The show is put together by Mark Goldberg and Michael Sone, both consultants, who are real veterans of the Canadian telecom market. They aren't in the show business - they just do this as an annual one-off, and it's grown into a star-studded event. Hats off to Mark and Michael - they sure know how pull in the right people.

The speaking roster is impressive, with President/CEOs of major telcos and vendors, including Michael Sabia - Bell, Darren Entwistle - Telus, Michael Capellas - MCI, Bill Owens - Nortel, Don Peterson - Avaya, David Hemler - Microsoft Canada, John MacDonald - Allstream, Jeff Citron - Vonage, Mark Henderson - Ericsson Canada, Albert Maringer - Siemens Canada, Hubert de Pesquidoux - Alcatel Canada, Bill Linton - Call Net, and others. You get the picture.

From what I've seen, the show has been really well run, and quite well attended - probably about 500 people. The show is different from most in that there are no exhibitors - just presentations and breakouts. The tradeoff is that the presentations have a bit more pitch and promotion than you see elsewhere, but that's ok. I haven't seen anything out of line, so nothing really to complain about.

For now, I'm just going to post my high level impressions - hopefully I can add to this tomorrow....

- So far, IMS and selling IP to SMBs have been strong themes. You need to keep in mind that the Canadian market is a good year behind the US on a number of IP fronts, and from talking to people, these themes were pretty new.

- Presentations and panel discussions have been pretty high level. Not a lot about strategic direction, and not a lot of vision stuff. I don't have the stats, but the audience makeup seems to be heavy on carriers rather than vendors or enterprises. So, I can see the presenters not wanting to give away too much. That's ok, but if you were looking for cutting edge developments, I haven't seen that here yet. Of course, tomorrow is another day!

- So far, Jeff Citron's presentation was the closest to a reality check on what's going on with IP, and he projects an energy level - ok, it's polished, but he's good! - that I really don't see in the other speakers. Not surprisingly, he left us with a provocative line that could probably only come from Vonage - "fire your phone company, they don't deserve your business". It's so... un-Canadian... but would you expect it any other way from them? VoIP is happening now, and as Jeff notes, it's all about empowering the consumer with choice. On that thought, Jeff also did a great job positioning Vonage against the bundle. He basically said that bundles limit choice for the consumer, and that's probably the best way to counter the bundle.

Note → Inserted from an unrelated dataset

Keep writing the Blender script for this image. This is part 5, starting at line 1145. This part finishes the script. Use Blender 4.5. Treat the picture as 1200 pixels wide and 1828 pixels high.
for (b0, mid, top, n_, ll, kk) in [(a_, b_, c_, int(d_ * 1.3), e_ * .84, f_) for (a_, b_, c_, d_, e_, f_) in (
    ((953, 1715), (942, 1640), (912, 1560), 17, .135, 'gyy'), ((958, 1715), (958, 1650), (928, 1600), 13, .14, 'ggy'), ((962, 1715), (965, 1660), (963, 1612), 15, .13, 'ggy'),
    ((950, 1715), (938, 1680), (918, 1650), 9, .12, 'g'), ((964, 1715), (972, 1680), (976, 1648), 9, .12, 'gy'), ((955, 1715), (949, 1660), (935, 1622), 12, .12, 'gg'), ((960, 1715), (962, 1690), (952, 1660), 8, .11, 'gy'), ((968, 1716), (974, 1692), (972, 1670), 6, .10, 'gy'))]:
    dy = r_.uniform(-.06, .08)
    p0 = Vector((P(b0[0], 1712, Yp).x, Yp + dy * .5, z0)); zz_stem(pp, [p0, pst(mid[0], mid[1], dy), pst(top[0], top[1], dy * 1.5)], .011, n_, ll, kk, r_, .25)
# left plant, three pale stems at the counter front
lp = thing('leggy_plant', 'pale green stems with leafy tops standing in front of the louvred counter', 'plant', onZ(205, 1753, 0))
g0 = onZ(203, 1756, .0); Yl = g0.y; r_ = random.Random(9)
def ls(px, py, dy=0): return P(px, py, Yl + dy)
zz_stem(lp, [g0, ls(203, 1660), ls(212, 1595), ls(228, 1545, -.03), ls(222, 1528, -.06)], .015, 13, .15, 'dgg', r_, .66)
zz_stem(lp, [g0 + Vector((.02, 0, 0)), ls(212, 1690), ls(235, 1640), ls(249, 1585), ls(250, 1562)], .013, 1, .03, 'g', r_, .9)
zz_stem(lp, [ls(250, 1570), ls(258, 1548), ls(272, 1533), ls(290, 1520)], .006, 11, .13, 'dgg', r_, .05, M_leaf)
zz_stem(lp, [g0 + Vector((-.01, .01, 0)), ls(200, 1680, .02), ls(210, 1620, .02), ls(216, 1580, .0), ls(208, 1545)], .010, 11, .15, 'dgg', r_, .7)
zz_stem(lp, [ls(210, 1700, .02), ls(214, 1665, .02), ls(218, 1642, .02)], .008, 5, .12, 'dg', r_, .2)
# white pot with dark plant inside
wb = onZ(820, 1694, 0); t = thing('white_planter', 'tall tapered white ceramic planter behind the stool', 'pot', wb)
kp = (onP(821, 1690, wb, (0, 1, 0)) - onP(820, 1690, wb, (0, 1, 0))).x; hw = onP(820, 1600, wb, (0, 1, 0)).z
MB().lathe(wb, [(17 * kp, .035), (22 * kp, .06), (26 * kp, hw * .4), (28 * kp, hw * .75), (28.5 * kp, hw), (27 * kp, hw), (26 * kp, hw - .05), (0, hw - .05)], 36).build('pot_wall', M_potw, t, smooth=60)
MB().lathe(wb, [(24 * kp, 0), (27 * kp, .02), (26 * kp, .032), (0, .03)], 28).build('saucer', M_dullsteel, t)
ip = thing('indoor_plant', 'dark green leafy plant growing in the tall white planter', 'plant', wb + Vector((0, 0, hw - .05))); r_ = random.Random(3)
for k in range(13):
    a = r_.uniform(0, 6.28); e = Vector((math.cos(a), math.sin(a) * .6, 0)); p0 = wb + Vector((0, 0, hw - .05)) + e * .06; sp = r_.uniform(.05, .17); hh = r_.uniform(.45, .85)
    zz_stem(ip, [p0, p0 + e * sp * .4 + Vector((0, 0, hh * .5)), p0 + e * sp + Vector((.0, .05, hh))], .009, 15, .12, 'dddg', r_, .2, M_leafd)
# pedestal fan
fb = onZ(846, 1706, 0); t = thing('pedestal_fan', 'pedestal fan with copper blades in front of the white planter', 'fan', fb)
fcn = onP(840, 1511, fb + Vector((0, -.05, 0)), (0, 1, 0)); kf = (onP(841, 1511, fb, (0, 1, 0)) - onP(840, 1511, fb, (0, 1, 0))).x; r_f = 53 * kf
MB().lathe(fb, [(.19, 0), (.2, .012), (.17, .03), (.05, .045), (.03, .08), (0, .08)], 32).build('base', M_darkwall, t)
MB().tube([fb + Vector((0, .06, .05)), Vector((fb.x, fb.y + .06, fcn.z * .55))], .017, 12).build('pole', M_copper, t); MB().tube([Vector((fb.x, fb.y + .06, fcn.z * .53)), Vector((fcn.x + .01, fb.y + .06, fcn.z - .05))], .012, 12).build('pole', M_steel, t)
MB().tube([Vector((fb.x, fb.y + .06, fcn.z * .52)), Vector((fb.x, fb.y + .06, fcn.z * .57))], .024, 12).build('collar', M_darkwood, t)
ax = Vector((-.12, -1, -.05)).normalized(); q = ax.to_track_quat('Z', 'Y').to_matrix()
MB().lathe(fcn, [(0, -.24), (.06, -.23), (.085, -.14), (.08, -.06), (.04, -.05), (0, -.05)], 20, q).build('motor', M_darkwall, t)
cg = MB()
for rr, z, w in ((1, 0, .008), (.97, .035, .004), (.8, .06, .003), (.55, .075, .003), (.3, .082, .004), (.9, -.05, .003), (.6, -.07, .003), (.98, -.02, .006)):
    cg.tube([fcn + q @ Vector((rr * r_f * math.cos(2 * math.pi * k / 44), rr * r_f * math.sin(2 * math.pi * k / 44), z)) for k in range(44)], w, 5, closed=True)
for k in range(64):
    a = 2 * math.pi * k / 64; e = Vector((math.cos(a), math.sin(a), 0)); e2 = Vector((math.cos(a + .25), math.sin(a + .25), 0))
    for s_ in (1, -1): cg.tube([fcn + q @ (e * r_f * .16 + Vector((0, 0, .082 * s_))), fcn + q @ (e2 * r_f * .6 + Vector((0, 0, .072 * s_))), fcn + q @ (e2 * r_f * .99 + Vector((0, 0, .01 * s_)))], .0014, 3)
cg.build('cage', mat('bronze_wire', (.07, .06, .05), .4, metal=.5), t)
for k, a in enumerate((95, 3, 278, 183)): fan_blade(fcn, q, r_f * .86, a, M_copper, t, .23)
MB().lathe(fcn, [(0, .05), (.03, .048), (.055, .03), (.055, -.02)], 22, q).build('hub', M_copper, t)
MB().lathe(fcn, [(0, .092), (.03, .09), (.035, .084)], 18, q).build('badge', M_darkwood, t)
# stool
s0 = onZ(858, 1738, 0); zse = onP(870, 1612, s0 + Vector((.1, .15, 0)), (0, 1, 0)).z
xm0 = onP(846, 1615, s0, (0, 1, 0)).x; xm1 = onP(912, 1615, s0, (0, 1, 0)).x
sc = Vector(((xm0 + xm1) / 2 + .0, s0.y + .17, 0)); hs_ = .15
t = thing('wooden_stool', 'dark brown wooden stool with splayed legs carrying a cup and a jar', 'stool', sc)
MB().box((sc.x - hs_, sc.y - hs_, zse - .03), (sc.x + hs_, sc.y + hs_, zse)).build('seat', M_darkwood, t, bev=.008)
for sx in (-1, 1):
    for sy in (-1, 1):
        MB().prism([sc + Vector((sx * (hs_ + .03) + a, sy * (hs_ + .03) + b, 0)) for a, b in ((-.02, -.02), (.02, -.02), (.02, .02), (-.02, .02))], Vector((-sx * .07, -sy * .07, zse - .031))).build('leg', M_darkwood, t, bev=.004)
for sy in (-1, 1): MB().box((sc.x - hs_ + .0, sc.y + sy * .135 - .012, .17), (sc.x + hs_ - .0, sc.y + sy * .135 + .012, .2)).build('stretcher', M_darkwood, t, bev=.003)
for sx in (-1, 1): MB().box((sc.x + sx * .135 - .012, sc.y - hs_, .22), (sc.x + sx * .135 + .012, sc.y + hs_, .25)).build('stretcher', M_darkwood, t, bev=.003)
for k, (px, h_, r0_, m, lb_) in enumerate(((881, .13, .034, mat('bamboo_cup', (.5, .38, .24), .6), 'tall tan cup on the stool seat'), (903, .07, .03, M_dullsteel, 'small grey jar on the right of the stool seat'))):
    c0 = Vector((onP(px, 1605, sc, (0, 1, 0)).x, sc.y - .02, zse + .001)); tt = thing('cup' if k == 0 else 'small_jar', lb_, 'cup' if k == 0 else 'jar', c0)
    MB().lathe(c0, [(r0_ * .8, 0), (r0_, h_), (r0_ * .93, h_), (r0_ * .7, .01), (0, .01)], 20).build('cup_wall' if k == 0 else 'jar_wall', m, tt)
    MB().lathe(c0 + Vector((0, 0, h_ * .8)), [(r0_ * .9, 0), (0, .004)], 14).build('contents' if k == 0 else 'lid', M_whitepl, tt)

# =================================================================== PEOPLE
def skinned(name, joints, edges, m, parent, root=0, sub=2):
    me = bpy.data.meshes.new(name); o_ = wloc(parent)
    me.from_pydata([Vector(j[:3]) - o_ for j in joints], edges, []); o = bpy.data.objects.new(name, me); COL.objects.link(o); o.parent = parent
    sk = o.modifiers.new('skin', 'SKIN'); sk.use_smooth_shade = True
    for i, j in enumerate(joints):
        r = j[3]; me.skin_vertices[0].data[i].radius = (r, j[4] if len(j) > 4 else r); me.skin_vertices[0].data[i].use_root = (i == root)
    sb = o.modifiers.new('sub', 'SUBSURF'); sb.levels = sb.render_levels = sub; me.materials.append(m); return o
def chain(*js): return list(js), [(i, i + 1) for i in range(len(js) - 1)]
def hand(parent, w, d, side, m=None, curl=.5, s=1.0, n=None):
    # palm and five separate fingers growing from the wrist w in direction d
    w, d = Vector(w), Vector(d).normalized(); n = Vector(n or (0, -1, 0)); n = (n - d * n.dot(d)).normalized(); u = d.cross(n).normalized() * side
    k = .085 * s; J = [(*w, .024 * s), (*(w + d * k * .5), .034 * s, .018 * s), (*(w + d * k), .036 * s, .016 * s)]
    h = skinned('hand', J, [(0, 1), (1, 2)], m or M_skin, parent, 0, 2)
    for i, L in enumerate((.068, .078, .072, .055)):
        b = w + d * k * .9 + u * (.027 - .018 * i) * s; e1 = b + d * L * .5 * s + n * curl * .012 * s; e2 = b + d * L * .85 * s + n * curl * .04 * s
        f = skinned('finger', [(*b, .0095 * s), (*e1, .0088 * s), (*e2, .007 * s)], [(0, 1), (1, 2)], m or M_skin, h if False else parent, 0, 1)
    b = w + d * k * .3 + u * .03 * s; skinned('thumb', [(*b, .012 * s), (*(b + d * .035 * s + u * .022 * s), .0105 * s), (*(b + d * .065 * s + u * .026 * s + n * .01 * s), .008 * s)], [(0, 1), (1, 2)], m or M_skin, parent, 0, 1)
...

- Micheal Sabia also gave a great presentation over lunch. He echoed Jeff's mantra about choice and consumer empowerment, but his overall message was a much more direct response to the May 12 CRTC ruling on VoIP. Anyone following the market here knows that the incumbents are not happy with the outcome, and Michael framed his argument in the context of global competitiveness. His view is that communications and tech are the drivers of productivity and competitiveness, and the CRTC's ruling continues the kind of thinking that is causing Canada to lag and lose ground to other countries in this regard. This was another big picture theme that has come up in a few presentations, especially Bill Owens. He did a great job explain how countries like Korea and China have adopted tech infrastructure as a cornerstone of economic policy, and they are quickly reaping the benefits. The message here is that Canada needs to follow this model or they will continue to slip, especially compared to the US, their most important trading partner. This is the closest thing I've seen at the show to vision from these leaders, and I agree with them. It's easy to see this as sour grapes from Bell, but I'd much rather see Bell, Telus, etc. be in this market and putting their resources to good use. Of course, if it doesn't go to good use - i.e. being anti-competitive - well, that's what the regulators are there for. The MSOs and Vonages of the world will not go out of business tomorrow if the incumbents come to market. There's plenty of room for everybody.

- Finally, having been to a number of US shows recently, I found it odd that there have been no big press releases, announcements or launches at the show. The closest I've seen is from Vonage Canada today, announcing they've expanded their service footprint. It's good news, but not really a big story. Of course, the nature of this show doesn't really lend itself to a lot of hoopla, and the market is still very nascent here, so most of the big stories are unfolding quietly, at least for now. I suspect this won't be the case when Mark and Michael do this again next year!

For more coverage of the show, Mark Evans posted his insights about the opening presentations, and I'm onside with his basic take on these.